Size of quotient groups

finite-groupsgroup-theoryquotient-group

This question will be really easy to answer I think, I know that there are other questions on roughly the same topic but honestly I could not find what i was looking for in an answer.

I am a physics student trying to learn group theory, I am studying on Pierre Ramond's book "Group theory – a physicist's survey".

I am just really confused about a pretty elementary fact.

When talking about finite size groups the book introduces the notion of quotient groups and explains their construction. Given a group $G$ and a normal subgroup $\mathcal{H}$ then the cosets $g_i\mathcal{H}$ can be given a group structure using the normality properties of $\mathcal{H}$, .

The book also says that the size of this group of cosets $G/\mathcal{H}$ is $\dfrac{n_G}{n_\mathcal{H}}$ with $n_G$ being the size of $G$ and $n_\mathcal{H}$ being the size of the subgroup $\mathcal{H}$ the book does not give any proof of this statement about the size of the quotient group treating it as a trivial result but the counting just doesn't add up to me.

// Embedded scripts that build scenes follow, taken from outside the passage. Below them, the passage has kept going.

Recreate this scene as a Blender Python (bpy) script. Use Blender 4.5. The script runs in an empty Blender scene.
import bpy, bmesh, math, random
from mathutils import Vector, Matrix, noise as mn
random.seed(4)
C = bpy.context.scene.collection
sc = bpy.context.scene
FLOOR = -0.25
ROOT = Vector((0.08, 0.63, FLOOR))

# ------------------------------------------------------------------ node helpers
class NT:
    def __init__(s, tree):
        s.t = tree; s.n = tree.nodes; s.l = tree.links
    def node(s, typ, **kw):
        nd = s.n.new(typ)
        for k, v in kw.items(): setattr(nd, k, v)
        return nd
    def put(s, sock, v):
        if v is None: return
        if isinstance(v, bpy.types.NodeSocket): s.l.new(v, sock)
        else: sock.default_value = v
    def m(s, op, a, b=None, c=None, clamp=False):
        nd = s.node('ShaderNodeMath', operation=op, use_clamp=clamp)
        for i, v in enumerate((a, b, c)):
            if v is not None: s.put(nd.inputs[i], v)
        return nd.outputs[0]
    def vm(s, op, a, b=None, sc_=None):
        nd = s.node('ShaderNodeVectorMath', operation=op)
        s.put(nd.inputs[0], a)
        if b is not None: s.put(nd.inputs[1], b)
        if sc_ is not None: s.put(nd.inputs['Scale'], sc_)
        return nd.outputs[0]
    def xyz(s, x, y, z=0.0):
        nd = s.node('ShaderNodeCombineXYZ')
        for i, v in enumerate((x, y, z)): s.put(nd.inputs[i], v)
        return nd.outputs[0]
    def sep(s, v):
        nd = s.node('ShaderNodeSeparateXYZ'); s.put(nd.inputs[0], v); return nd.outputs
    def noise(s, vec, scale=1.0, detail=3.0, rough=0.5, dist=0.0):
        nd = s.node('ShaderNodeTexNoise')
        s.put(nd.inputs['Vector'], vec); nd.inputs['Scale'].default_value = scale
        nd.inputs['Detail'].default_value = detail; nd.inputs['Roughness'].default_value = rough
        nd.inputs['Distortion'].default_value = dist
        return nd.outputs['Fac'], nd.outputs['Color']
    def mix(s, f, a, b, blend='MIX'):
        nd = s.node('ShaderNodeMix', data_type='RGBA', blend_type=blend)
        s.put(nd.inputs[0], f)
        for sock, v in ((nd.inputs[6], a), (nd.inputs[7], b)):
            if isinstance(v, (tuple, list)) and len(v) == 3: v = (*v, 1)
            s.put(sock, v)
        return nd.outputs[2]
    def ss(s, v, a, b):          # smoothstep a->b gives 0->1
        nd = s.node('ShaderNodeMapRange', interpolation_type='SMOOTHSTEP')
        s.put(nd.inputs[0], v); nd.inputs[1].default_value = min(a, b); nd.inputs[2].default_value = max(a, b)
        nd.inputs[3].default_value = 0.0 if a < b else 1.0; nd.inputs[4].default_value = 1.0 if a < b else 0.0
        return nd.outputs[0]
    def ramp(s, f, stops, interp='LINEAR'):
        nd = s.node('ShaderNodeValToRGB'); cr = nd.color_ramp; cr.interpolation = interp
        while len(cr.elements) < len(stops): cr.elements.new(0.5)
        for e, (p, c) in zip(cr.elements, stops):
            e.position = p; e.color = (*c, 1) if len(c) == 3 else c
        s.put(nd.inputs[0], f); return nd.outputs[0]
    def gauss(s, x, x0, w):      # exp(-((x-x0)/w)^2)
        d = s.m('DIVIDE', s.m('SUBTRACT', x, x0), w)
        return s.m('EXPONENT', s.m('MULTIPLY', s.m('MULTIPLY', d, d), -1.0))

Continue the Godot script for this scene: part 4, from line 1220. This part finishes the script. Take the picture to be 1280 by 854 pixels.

I mean, in $G$ we have $n_G-n_\mathcal{H}$ elements that are not in $\mathcal{H}$, in fact we could write sumeting like $G = \{g_1, g_2, g_3, …, g_{n_G-n_\mathcal{H}}\} \bigcup \mathcal{H}$. This would imply that the cosets I can build are:
$$
G/\mathcal{H} = \{\mathcal{H}, g_1 \mathcal{H}, g_2 \mathcal{H},…, g_{n_G-n_\mathcal{H}}\mathcal{H}\}
$$

Giving it a size of $n_G – n_\mathcal{H} + 1$.

I know i must be at fault on this thing since the fact that the size of the quotient group is $\dfrac{n_G}{n_\mathcal{H}}$ is stated pretty much everywhere in group theory books but i just can't seem to find where I am wrong about this.

Can you give me a simple proof that the size of $G/\mathcal{H}$ is $\dfrac{n_G}{n_\mathcal{H}}$?

Best Answer

What you're missing is that $gH$ and $kH$ can be the same coset, even if $g$ and $k$ are different elements.

We define an equivalence relation as follows: $g \sim k$ if and only if $g = hk$ for some $h \in H$. It's easy to check that this is indeed an equivalence relation, and that each equivalence class has size $|H|$. You should also try proving that $gH = kH$ if and only if $g \sim k$; this gives you the conclusion.